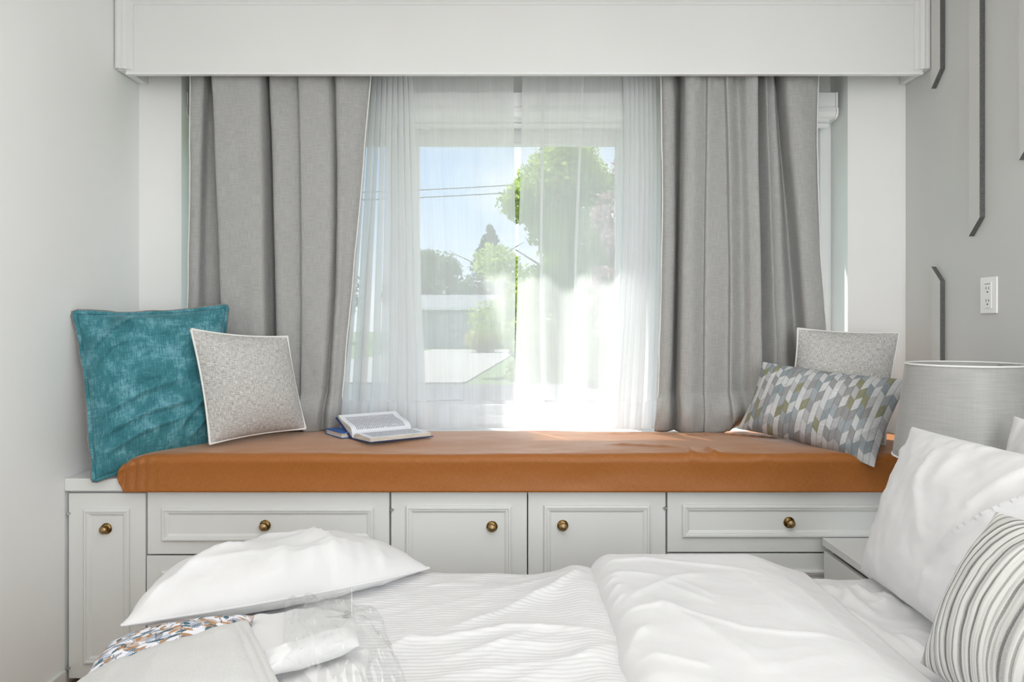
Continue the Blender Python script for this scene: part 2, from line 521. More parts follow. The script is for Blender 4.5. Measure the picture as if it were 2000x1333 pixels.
def _floral():
    m = Mat('floral_print', (0.8, 0.8, 0.85), 0.85, spec=0.1)
    uv = m.coord('UV')
    w = m.noise(m.map(uv, (16, 16, 1)), 1, 3, 0.6)
    vec = m.comb(m.math('ADD', m.xyz(uv)[0], m.math('MULTIPLY', w, 0.012)), m.math('ADD', m.xyz(uv)[1], m.math('MULTIPLY', w, -0.012)))
    c = (0.80, 0.80, 0.86)
    def leaf(sc, loc, L, W, veins=0):
        """pointed leaves, one per cell, each turned its own way"""
        p = m.map(vec, (sc, sc, 1), (0, 0, 0.4 * sc), loc)
        v = m.n('TexVoronoi'); v.inputs['Scale'].default_value = 1.0; v.voronoi_dimensions = '2D'
        m.t.links.new(p, v.inputs['Vector'])
        a, b_ = m.xyz(p), m.xyz(v.outputs['Position'])
        dx = m.math('SUBTRACT', a[0], b_[0]); dy = m.math('SUBTRACT', a[1], b_[1])
        an = m.math('MULTIPLY', m.xyz(v.outputs['Color'])[0], 2 * pi)
        cs = m.math('COSINE', an); sn = m.math('SINE', an)
        lx_ = m.math('ADD', m.math('MULTIPLY', dx, cs), m.math('MULTIPLY', dy, sn))
        ly_ = m.math('ABSOLUTE', m.math('SUBTRACT', m.math('MULTIPLY', dy, cs), m.math('MULTIPLY', dx, sn)))
        q = m.math('DIVIDE', lx_, L)
        lim = m.math('MULTIPLY', m.math('SUBTRACT', 1.0, m.math('MULTIPLY', q, q)), W)
        f = m.math('LESS_THAN', ly_, lim)
        if veins: f = m.math('MULTIPLY', f, m.math('GREATER_THAN', m.math('SINE', m.math('ADD', m.math('MULTIPLY', lx_, veins), m.math('MULTIPLY', ly_, veins * .8))), -0.35))
        return f
    for sc, loc, L, W, vn, colr, k in ((17, (7, 2, 0), .48, .24, 0, (0.47, 0.35, 0.28), .8), (19, (3, 1, 0), .46, .20, 60, (0.26, 0.35, 0.49), .85), (22, (0, 0, 0), .50, .15, 70, (0.045, 0.09, 0.13), .95),
                                       (27, (5, 5, 0), .46, .14, 0, (0.06, 0.125, 0.165), .95), (30, (1, 9, 0), .40, .16, 0, (0.42, 0.22, 0.08), .85), (36, (9, 4, 0), .50, .05, 0, (0.12, 0.12, 0.13), .8)):
        c = m.mix(m.math('MULTIPLY', leaf(sc, loc, L, W, vn), k), c, colr)
    m.color(c)
    m.bump(w, 0.3, 0.003)
    return m.m
M['floral'] = _floral()
def _shade():
    m = Mat('grey_satin_lampshade', (0.36, 0.36, 0.355), 0.42, spec=0.5, sheen=0.3)
    uv = m.coord('UV')
    a = m.noise(m.map(uv, (9, 420, 1), (0, 0, .12)), 1, 2, 0.6)
    b = m.noise(m.map(uv, (420, 9, 1)), 1, 2, 0.6)
    f = m.math('ADD', m.math('MULTIPLY', a, 0.7), m.math('MULTIPLY', b, 0.3))
    m.color(m.ramp(f, [(0.36, (0.34, 0.34, 0.335)), (0.64, (0.42, 0.42, 0.41))]))
    m.bump(f, 0.25, 0.001)
    return m.m
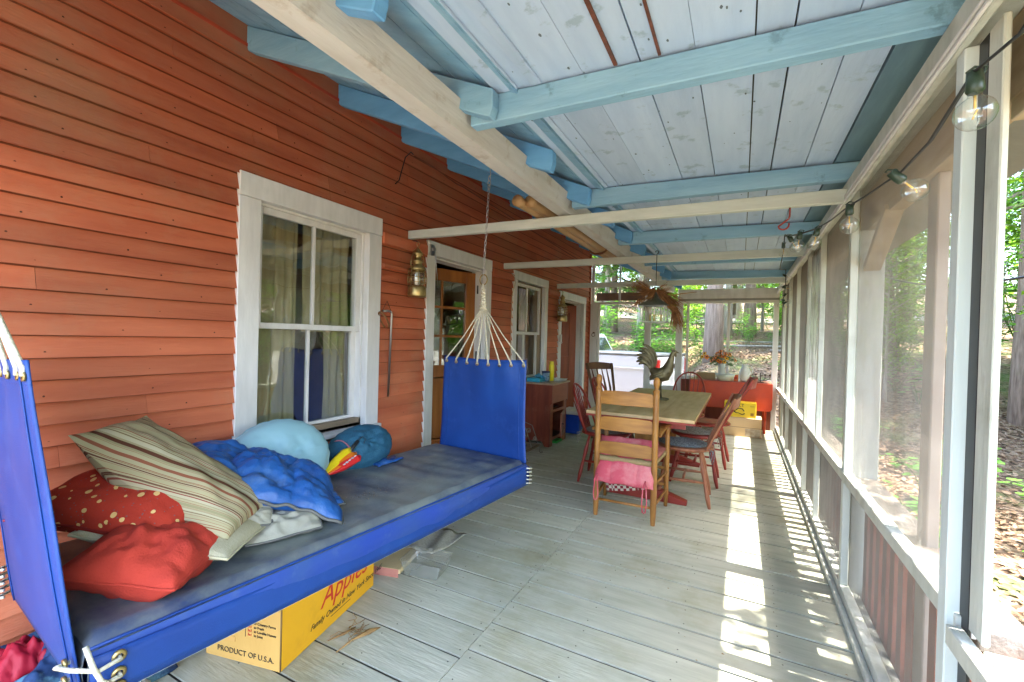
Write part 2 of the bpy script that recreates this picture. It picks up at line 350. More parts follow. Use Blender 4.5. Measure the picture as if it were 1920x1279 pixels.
# ================================================================ PORCH FLOOR
SEAM = -.975
fm = MB(); NAIL = []
def planks(xa, xb, off, wlo):
    y = -2.0+off
    while y < 7.95:
        w = .2+rn(-.012, .012); n = 6; rr = random.random(); V = []
        for k in range(n+1):
            x = xa+(xb-xa)*k/n; dz = .0015*noise.noise(Vector((x*2, y*3, off)))
            g = .011+.003*noise.noise(Vector((x*1.5, y*5, 3)))
            V += [(x, y+g, -.026), (x, y+w-g*.2, -.026), (x, y+w-g*.2, dz), (x, y+g, dz)]
        F = []
        for k in range(n):
            o = k*4
            for q in range(4): F.append((o+(q+1) % 4, o+4+(q+1) % 4, o+4+q, o+q))
        F += [(3, 2, 1, 0), (n*4, n*4+1, n*4+2, n*4+3)]
        fm.add(V, F, False, rr)
        for xx in ((xa+.03, xb-.03, (xa+xb)/2, xa+(xb-xa)*.25, xa+(xb-xa)*.75) if xb-xa > 1.2 else (xa+.03, xb-.03)):
            for yy in (y+.04, y+w-.04):
                xx2 = xx+rn(-.01, .01); fm.add([(xx2+.0035*cos(g*pi/3), yy+.0035*sin(g*pi/3), .0022) for g in range(6)], [tuple(range(6))], False, -6)
        y += w
planks(W+.0, SEAM-.002, .04, .2); planks(SEAM+.002, .56, -.03, .2)
fo = fm.build('porch_floor', m_floor); tag(fo, kind='structure')
ub = MB(); ub.box(W, .56, -2.0, 7.95, -.2, -.007); tag(ub.build('floor_underside', m_gap), kind='structure')

# ================================================================ PORCH ROOF
roof = thing('porch_roof', 'blue and white painted board ceiling on blue rafters with white cross ties', 'roof')
RY = [1.50+.62*k for k in range(-3, 11)]      # house rafters, near faces
def hz(x): return 2.83 - .435*(x-W)           # underside of the house rafters
for k, y in enumerate(RY):
    mb = MB(); xt = -.885; w = .052; H_ = .135
    poly = [(W-.0, hz(W)), (-1.02, hz(-1.02)), (xt-.045, hz(xt-.045)), (xt-.012, hz(xt)+.008), (xt, hz(xt)+.05), (xt, hz(xt)+H_-.02), (W, hz(W)+H_)]
    mb.prism(poly, lambda p, q, y=y, w=w: (p[0], y+w*q+.002*noise.noise(Vector((p[0]*3, y, 0))), p[1]))
    if k < 3 or k > 12: pass
    mb.build('rafter', m_sky if k != 3 else m_blue, roof, .004)
for k, y in enumerate(RY):
    if k % 2 == 0 and k != 3: pass
for k in range(-1, 6):
    y = 1.555+1.24*k
    if y > 7.6: break
    mb = MB(); mb.hexa([(-1.02, y, 2.165), (.52, y, 2.15), (.52, y+.055, 2.15), (-1.02, y+.055, 2.165), (-1.02, y, 2.275), (.52, y, 2.235), (.52, y+.055, 2.235), (-1.02, y+.055, 2.275)])
    mb.build('porch_rafter', m_blue, roof, .004)
bm_ = MB()
yb = -.6
while yb < 7.9:
    ye = yb+.31; q = noise.noise(Vector((yb, 0, 0)))*.004
    q2 = noise.noise(Vector((ye, 0, 0)))*.004
    bm_.hexa([(-1.145+q, yb, 2.145), (-1.05+q, yb, 2.14), (-1.05+q2, ye, 2.14), (-1.145+q2, ye, 2.145), (-1.145+q, yb, 2.26), (-1.03+q, yb, 2.255), (-1.03+q2, ye, 2.255), (-1.145+q2, ye, 2.26)], .5)
    yb = ye
bm_.build('main_beam', m_cream, roof)
for k, (y, zl, zr) in enumerate(((2.83, 2.11, 2.08), (4.47, 2.11, 2.09), (6.12, 2.07, 2.06), (-.5, 2.11, 2.10))):
    mb = MB(); mb.hexa([(W+.02, y, zl-.035), (.47, y, zr-.035), (.47, y+.045, zr-.035), (W+.02, y+.045, zl-.035), (W+.02, y, zl+.03), (.47, y, zr+.035), (.47, y+.045, zr+.035), (W+.02, y+.045, zl+.03)])
    mb.build('tie_beam', m_tie, roof, .004)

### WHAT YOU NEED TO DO
Working from the material above, transcribe it exactly while omitting pictures.

### EXPECTED OUTPUT
Continue the Blender Python script for this scene: part 2, from line 521. More parts follow. The script is for Blender 4.5. Measure the picture as if it were 2000x1333 pixels.
def _floral():
    m = Mat('floral_print', (0.8, 0.8, 0.85), 0.85, spec=0.1)
    uv = m.coord('UV')
    w = m.noise(m.map(uv, (16, 16, 1)), 1, 3, 0.6)
    vec = m.comb(m.math('ADD', m.xyz(uv)[0], m.math('MULTIPLY', w, 0.012)), m.math('ADD', m.xyz(uv)[1], m.math('MULTIPLY', w, -0.012)))
    c = (0.80, 0.80, 0.86)
    def leaf(sc, loc, L, W, veins=0):
        """pointed leaves, one per cell, each turned its own way"""
        p = m.map(vec, (sc, sc, 1), (0, 0, 0.4 * sc), loc)
        v = m.n('TexVoronoi'); v.inputs['Scale'].default_value = 1.0; v.voronoi_dimensions = '2D'
        m.t.links.new(p, v.inputs['Vector'])
        a, b_ = m.xyz(p), m.xyz(v.outputs['Position'])
        dx = m.math('SUBTRACT', a[0], b_[0]); dy = m.math('SUBTRACT', a[1], b_[1])
        an = m.math('MULTIPLY', m.xyz(v.outputs['Color'])[0], 2 * pi)
        cs = m.math('COSINE', an); sn = m.math('SINE', an)
        lx_ = m.math('ADD', m.math('MULTIPLY', dx, cs), m.math('MULTIPLY', dy, sn))
        ly_ = m.math('ABSOLUTE', m.math('SUBTRACT', m.math('MULTIPLY', dy, cs), m.math('MULTIPLY', dx, sn)))
        q = m.math('DIVIDE', lx_, L)
        lim = m.math('MULTIPLY', m.math('SUBTRACT', 1.0, m.math('MULTIPLY', q, q)), W)
        f = m.math('LESS_THAN', ly_, lim)
        if veins: f = m.math('MULTIPLY', f, m.math('GREATER_THAN', m.math('SINE', m.math('ADD', m.math('MULTIPLY', lx_, veins), m.math('MULTIPLY', ly_, veins * .8))), -0.35))
        return f
    for sc, loc, L, W, vn, colr, k in ((17, (7, 2, 0), .48, .24, 0, (0.47, 0.35, 0.28), .8), (19, (3, 1, 0), .46, .20, 60, (0.26, 0.35, 0.49), .85), (22, (0, 0, 0), .50, .15, 70, (0.045, 0.09, 0.13), .95),
                                       (27, (5, 5, 0), .46, .14, 0, (0.06, 0.125, 0.165), .95), (30, (1, 9, 0), .40, .16, 0, (0.42, 0.22, 0.08), .85), (36, (9, 4, 0), .50, .05, 0, (0.12, 0.12, 0.13), .8)):
        c = m.mix(m.math('MULTIPLY', leaf(sc, loc, L, W, vn), k), c, colr)
    m.color(c)
    m.bump(w, 0.3, 0.003)
    return m.m
M['floral'] = _floral()
def _shade():
    m = Mat('grey_satin_lampshade', (0.36, 0.36, 0.355), 0.42, spec=0.5, sheen=0.3)
    uv = m.coord('UV')
    a = m.noise(m.map(uv, (9, 420, 1), (0, 0, .12)), 1, 2, 0.6)
    b = m.noise(m.map(uv, (420, 9, 1)), 1, 2, 0.6)
    f = m.math('ADD', m.math('MULTIPLY', a, 0.7), m.math('MULTIPLY', b, 0.3))
    m.color(m.ramp(f, [(0.36, (0.34, 0.34, 0.335)), (0.64, (0.42, 0.42, 0.41))]))
    m.bump(f, 0.25, 0.001)
    return m.m
Write part 2 of the bpy script that recreates this picture. It picks up at line 350. More parts follow. Use Blender 4.5. Measure the picture as if it were 1920x1279 pixels.
# ================================================================ PORCH FLOOR
SEAM = -.975
fm = MB(); NAIL = []
def planks(xa, xb, off, wlo):
    y = -2.0+off
    while y < 7.95:
        w = .2+rn(-.012, .012); n = 6; rr = random.random(); V = []
        for k in range(n+1):
            x = xa+(xb-xa)*k/n; dz = .0015*noise.noise(Vector((x*2, y*3, off)))
            g = .011+.003*noise.noise(Vector((x*1.5, y*5, 3)))
            V += [(x, y+g, -.026), (x, y+w-g*.2, -.026), (x, y+w-g*.2, dz), (x, y+g, dz)]
        F = []
        for k in range(n):
            o = k*4
            for q in range(4): F.append((o+(q+1) % 4, o+4+(q+1) % 4, o+4+q, o+q))
        F += [(3, 2, 1, 0), (n*4, n*4+1, n*4+2, n*4+3)]
        fm.add(V, F, False, rr)
        for xx in ((xa+.03, xb-.03, (xa+xb)/2, xa+(xb-xa)*.25, xa+(xb-xa)*.75) if xb-xa > 1.2 else (xa+.03, xb-.03)):
            for yy in (y+.04, y+w-.04):
                xx2 = xx+rn(-.01, .01); fm.add([(xx2+.0035*cos(g*pi/3), yy+.0035*sin(g*pi/3), .0022) for g in range(6)], [tuple(range(6))], False, -6)
        y += w
planks(W+.0, SEAM-.002, .04, .2); planks(SEAM+.002, .56, -.03, .2)
fo = fm.build('porch_floor', m_floor); tag(fo, kind='structure')
ub = MB(); ub.box(W, .56, -2.0, 7.95, -.2, -.007); tag(ub.build('floor_underside', m_gap), kind='structure')

# ================================================================ PORCH ROOF
roof = thing('porch_roof', 'blue and white painted board ceiling on blue rafters with white cross ties', 'roof')
RY = [1.50+.62*k for k in range(-3, 11)]      # house rafters, near faces
def hz(x): return 2.83 - .435*(x-W)           # underside of the house rafters
for k, y in enumerate(RY):
    mb = MB(); xt = -.885; w = .052; H_ = .135
    poly = [(W-.0, hz(W)), (-1.02, hz(-1.02)), (xt-.045, hz(xt-.045)), (xt-.012, hz(xt)+.008), (xt, hz(xt)+.05), (xt, hz(xt)+H_-.02), (W, hz(W)+H_)]
    mb.prism(poly, lambda p, q, y=y, w=w: (p[0], y+w*q+.002*noise.noise(Vector((p[0]*3, y, 0))), p[1]))
    if k < 3 or k > 12: pass
    mb.build('rafter', m_sky if k != 3 else m_blue, roof, .004)
for k, y in enumerate(RY):
    if k % 2 == 0 and k != 3: pass
for k in range(-1, 6):
    y = 1.555+1.24*k
    if y > 7.6: break
    mb = MB(); mb.hexa([(-1.02, y, 2.165), (.52, y, 2.15), (.52, y+.055, 2.15), (-1.02, y+.055, 2.165), (-1.02, y, 2.275), (.52, y, 2.235), (.52, y+.055, 2.235), (-1.02, y+.055, 2.275)])
    mb.build('porch_rafter', m_blue, roof, .004)
bm_ = MB()
yb = -.6
while yb < 7.9:
    ye = yb+.31; q = noise.noise(Vector((yb, 0, 0)))*.004
    q2 = noise.noise(Vector((ye, 0, 0)))*.004
    bm_.hexa([(-1.145+q, yb, 2.145), (-1.05+q, yb, 2.14), (-1.05+q2, ye, 2.14), (-1.145+q2, ye, 2.145), (-1.145+q, yb, 2.26), (-1.03+q, yb, 2.255), (-1.03+q2, ye, 2.255), (-1.145+q2, ye, 2.26)], .5)
    yb = ye
bm_.build('main_beam', m_cream, roof)
for k, (y, zl, zr) in enumerate(((2.83, 2.11, 2.08), (4.47, 2.11, 2.09), (6.12, 2.07, 2.06), (-.5, 2.11, 2.10))):
    mb = MB(); mb.hexa([(W+.02, y, zl-.035), (.47, y, zr-.035), (.47, y+.045, zr-.035), (W+.02, y+.045, zl-.035), (W+.02, y, zl+.03), (.47, y, zr+.035), (.47, y+.045, zr+.035), (W+.02, y+.045, zl+.03)])
    mb.build('tie_beam', m_tie, roof, .004)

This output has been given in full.